Reproduce the first line and every line after it, exactly, through the one containing "rng = np.random.default_rng(11)". Leave out the rest.

** START OF Dataset section **

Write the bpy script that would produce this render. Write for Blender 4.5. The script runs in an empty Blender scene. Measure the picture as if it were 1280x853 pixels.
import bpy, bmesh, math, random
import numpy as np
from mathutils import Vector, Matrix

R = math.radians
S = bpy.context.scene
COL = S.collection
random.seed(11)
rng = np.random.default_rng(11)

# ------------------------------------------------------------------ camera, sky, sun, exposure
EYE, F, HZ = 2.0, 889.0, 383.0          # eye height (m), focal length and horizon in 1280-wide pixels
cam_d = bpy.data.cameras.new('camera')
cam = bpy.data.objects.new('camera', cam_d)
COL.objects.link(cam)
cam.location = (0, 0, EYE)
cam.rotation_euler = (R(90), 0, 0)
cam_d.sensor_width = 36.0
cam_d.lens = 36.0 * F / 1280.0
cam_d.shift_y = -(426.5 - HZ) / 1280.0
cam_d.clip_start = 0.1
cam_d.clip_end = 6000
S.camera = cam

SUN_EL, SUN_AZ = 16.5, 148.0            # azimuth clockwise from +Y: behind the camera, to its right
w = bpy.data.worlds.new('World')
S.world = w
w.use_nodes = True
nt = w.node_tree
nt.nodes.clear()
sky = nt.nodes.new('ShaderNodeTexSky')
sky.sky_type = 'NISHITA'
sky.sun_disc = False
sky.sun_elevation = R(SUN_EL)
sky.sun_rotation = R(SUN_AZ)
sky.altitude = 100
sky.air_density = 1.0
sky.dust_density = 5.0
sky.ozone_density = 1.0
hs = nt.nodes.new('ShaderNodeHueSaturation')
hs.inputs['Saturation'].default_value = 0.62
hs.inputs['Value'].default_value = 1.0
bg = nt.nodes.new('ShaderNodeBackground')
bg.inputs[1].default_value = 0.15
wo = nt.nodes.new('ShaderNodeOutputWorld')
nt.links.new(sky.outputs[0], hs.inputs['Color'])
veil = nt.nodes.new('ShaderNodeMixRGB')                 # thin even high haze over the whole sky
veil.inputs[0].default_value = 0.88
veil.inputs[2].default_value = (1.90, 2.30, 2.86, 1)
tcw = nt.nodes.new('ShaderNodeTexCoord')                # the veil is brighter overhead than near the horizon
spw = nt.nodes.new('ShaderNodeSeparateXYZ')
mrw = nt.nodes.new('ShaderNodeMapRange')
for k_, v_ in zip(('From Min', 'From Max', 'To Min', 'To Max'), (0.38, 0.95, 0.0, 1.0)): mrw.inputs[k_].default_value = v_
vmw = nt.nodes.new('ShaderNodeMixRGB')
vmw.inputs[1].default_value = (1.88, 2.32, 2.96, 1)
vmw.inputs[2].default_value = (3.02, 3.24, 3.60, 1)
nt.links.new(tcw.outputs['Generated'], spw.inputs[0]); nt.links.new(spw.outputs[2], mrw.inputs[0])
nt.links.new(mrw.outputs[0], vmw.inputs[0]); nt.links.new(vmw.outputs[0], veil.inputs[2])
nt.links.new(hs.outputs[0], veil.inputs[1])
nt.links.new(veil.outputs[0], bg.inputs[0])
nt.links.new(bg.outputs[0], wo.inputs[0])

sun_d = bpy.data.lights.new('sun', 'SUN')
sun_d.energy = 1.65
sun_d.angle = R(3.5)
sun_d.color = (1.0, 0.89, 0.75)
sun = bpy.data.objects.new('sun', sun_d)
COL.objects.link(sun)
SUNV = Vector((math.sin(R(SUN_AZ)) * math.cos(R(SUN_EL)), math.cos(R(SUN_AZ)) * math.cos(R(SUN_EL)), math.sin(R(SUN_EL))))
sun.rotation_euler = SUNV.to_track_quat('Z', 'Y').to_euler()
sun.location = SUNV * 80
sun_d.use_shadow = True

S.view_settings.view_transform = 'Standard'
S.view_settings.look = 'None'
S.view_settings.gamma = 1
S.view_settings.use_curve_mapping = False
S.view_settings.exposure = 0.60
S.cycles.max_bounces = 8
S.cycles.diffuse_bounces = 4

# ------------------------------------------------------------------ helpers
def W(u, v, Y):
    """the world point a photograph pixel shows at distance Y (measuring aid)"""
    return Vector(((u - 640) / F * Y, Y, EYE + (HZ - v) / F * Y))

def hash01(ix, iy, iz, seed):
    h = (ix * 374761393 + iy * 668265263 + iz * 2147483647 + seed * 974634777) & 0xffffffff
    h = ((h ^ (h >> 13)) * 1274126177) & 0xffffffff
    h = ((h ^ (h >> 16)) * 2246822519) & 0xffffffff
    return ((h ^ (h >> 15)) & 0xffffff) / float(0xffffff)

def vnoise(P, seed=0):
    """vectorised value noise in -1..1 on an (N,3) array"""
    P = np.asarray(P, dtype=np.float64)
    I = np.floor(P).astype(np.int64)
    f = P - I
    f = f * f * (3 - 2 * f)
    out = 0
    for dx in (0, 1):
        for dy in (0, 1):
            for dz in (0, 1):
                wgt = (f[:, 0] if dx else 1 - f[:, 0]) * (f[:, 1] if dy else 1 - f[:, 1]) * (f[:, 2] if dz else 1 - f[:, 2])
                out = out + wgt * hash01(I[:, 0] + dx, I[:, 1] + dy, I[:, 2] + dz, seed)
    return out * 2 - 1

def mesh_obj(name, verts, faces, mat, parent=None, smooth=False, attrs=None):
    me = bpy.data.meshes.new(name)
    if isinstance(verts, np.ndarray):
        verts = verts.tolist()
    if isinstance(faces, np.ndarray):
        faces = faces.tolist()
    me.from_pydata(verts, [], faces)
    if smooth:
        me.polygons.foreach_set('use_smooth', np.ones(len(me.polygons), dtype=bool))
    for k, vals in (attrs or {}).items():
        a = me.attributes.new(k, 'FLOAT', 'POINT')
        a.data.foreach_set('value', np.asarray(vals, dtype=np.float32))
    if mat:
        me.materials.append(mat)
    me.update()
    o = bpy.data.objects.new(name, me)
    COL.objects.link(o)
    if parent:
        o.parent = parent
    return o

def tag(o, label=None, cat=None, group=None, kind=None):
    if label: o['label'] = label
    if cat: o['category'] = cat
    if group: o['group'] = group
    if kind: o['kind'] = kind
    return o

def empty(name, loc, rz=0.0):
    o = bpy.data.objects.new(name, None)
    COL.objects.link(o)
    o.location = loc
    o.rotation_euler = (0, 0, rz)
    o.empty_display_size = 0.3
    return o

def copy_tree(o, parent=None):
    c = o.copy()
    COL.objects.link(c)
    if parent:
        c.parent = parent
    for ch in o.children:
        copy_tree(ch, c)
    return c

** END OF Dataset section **

# Written response
Write the bpy script that would produce this render. Write for Blender 4.5. The script runs in an empty Blender scene. Measure the picture as if it were 1280x853 pixels.
import bpy, bmesh, math, random
import numpy as np
from mathutils import Vector, Matrix

R = math.radians
S = bpy.context.scene
COL = S.collection
random.seed(11)
rng = np.random.default_rng(11)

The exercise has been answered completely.